Warum hat die Bundesregierung erst nach und nach deutliche Worte der Verurteilung gefunden - und auch erst, nachdem ein arabischer Korrespondent sie gebeten hatte, ein Statement zu den erhobenen Vorwürfen abzugeben? Sicherlich war dies kein Zeichen von Desinteresse oder fehlendem Mitleid, aber es ist von vielen Muslimen - auch in Deutschland - offenbar genau so verstanden worden. Wenn es nicht - wie in einigen ägyptischen Medien - sogar als Versuch gewertet wurde, den Tod der Ägypterin bewusst herunterzuspielen.

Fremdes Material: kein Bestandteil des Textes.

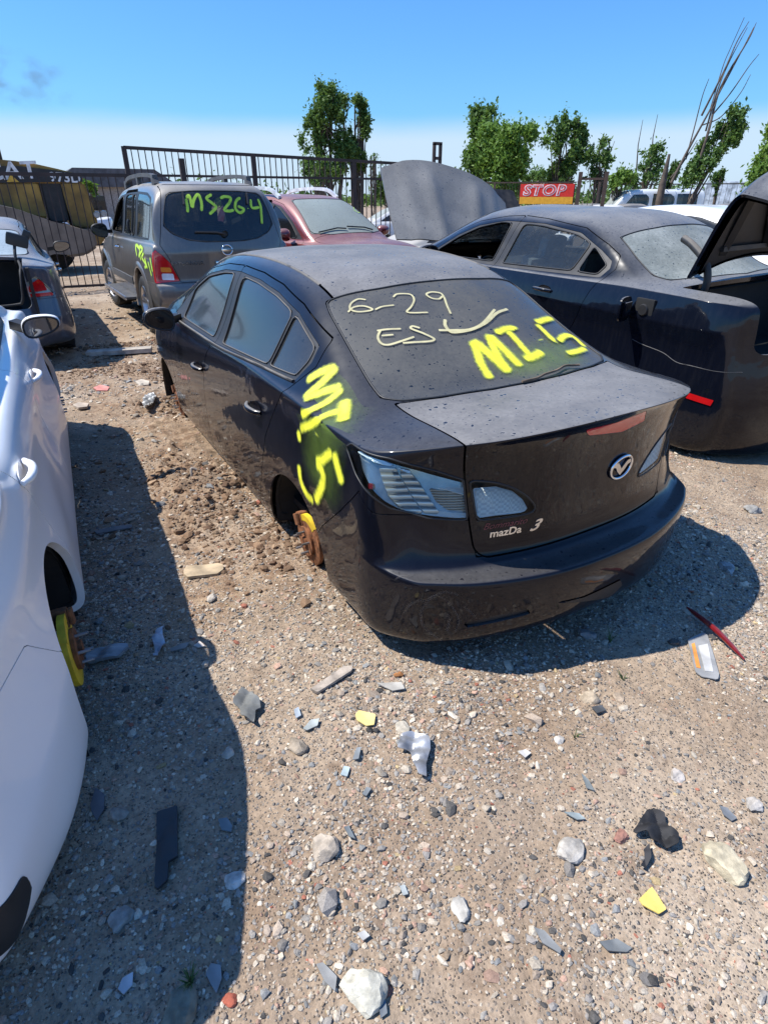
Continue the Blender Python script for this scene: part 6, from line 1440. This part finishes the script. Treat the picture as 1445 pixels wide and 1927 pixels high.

Islamophobie nur Randphänomen?
Hier hat die Politik kein gutes Bild abgegeben und damit Deutschland unnötig ein Imageproblem beschert. Einzig der Zentralrat der Muslime und auch der Zentralrat der Juden haben frühzeitig ihre Stimmen in diesem Fall erhoben und die Tat deutlich verurteilt. Kritische Selbstreflexion ist aber auch von Bürgern gefragt - von Muslimen in Ägypten und Deutschland ebenso wie von Nicht-Muslimen. Wenn die verständliche Wut und Aufregung über diesen Fall abgeebbt ist, sollte vielleicht auch von Seiten der deutschen Muslim-Vertreter noch einmal deutlich hervorgehoben werden, dass Islamophobie bislang kein dominantes Wesenselement der deutschen Gesellschaft ist.
Wer das behauptet oder auch nur suggeriert, zeichnet mutwillig ein zu einfaches und vor allem auch ungerechtes Bild. Zugleich jedoch darf das Phänomen Islamophobie keinesfalls kleingeredet werden, es ist durchaus real: Viele Umfragen deuten darauf hin, dass eine Mehrheit der Deutschen tatsächlich ein starkes Misstrauen und auch viele Ängste gegenüber Islam und Muslimen empfindet. Die Tat von Dresden ist aber kein typischer, sondern extremer Ausdruck davon. In Zeiten von Wirtschaftskrise und Arbeitsplatz-Abbau birgt dieses Thema aber längerfristig durchaus sozialen Sprengstoff.